[Start of Provided material]
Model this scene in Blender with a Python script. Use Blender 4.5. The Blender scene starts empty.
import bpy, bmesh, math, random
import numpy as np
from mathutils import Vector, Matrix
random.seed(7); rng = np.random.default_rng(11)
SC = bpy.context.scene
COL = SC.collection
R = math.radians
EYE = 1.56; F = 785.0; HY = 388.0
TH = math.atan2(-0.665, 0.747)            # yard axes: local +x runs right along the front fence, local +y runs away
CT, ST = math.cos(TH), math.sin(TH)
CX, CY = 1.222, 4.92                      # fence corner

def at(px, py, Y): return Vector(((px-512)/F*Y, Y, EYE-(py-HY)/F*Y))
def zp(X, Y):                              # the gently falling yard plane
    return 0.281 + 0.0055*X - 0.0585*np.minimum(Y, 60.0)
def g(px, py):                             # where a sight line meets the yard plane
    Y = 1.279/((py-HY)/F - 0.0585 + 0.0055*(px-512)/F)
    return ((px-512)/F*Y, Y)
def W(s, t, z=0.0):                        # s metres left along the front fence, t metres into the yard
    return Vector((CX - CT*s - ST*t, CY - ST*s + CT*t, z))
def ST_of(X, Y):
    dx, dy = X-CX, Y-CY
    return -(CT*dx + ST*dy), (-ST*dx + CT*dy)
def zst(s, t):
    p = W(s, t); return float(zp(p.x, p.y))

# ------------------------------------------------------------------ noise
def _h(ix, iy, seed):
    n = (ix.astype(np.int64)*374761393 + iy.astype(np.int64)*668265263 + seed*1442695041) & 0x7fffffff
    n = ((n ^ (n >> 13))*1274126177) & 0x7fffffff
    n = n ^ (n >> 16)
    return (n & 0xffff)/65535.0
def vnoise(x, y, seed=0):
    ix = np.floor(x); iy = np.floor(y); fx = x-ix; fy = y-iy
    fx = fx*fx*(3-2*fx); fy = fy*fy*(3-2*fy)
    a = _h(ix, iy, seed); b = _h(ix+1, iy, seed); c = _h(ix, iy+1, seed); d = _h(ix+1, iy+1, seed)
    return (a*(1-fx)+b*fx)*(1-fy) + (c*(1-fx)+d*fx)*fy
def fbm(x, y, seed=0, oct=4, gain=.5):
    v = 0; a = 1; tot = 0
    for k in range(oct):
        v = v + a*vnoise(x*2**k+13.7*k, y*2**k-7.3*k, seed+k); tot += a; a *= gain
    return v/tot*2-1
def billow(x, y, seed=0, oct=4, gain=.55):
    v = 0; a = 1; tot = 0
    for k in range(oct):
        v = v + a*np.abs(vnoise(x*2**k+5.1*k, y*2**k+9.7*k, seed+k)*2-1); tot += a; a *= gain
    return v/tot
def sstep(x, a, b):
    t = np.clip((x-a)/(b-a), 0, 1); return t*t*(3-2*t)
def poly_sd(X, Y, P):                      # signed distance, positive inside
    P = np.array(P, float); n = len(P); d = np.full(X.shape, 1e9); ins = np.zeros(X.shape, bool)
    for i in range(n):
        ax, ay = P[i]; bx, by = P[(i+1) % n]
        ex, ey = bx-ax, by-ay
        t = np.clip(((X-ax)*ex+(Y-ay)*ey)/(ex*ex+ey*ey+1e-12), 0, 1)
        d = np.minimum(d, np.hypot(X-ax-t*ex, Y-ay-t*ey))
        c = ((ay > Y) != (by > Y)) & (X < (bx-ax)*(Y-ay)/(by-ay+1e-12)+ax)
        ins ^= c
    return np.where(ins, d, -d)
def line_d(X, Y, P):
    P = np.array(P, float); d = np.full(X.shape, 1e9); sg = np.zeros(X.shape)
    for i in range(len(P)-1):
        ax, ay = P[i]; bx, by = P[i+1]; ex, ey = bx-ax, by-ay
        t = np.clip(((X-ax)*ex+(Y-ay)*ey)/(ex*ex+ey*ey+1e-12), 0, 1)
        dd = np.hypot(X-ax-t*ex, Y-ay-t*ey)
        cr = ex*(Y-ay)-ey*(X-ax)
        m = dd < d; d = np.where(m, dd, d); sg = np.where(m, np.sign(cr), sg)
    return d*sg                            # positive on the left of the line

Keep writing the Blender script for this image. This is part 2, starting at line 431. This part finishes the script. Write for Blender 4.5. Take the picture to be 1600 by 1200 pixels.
[End of Provided material]
▸ **Required work**
From the opening line of the data above through the line that contains "p = W(s, t); return float(zp(p.x, p.y))", please print each line as it stands and only those lines.

▸ **Exercise result**
Model this scene in Blender with a Python script. Use Blender 4.5. The Blender scene starts empty.
import bpy, bmesh, math, random
import numpy as np
from mathutils import Vector, Matrix
random.seed(7); rng = np.random.default_rng(11)
SC = bpy.context.scene
COL = SC.collection
R = math.radians
EYE = 1.56; F = 785.0; HY = 388.0
TH = math.atan2(-0.665, 0.747)            # yard axes: local +x runs right along the front fence, local +y runs away
CT, ST = math.cos(TH), math.sin(TH)
CX, CY = 1.222, 4.92                      # fence corner

def at(px, py, Y): return Vector(((px-512)/F*Y, Y, EYE-(py-HY)/F*Y))
def zp(X, Y):                              # the gently falling yard plane
    return 0.281 + 0.0055*X - 0.0585*np.minimum(Y, 60.0)
def g(px, py):                             # where a sight line meets the yard plane
    Y = 1.279/((py-HY)/F - 0.0585 + 0.0055*(px-512)/F)
    return ((px-512)/F*Y, Y)
def W(s, t, z=0.0):                        # s metres left along the front fence, t metres into the yard
    return Vector((CX - CT*s - ST*t, CY - ST*s + CT*t, z))
def ST_of(X, Y):
    dx, dy = X-CX, Y-CY
    return -(CT*dx + ST*dy), (-ST*dx + CT*dy)
def zst(s, t):
    p = W(s, t); return float(zp(p.x, p.y))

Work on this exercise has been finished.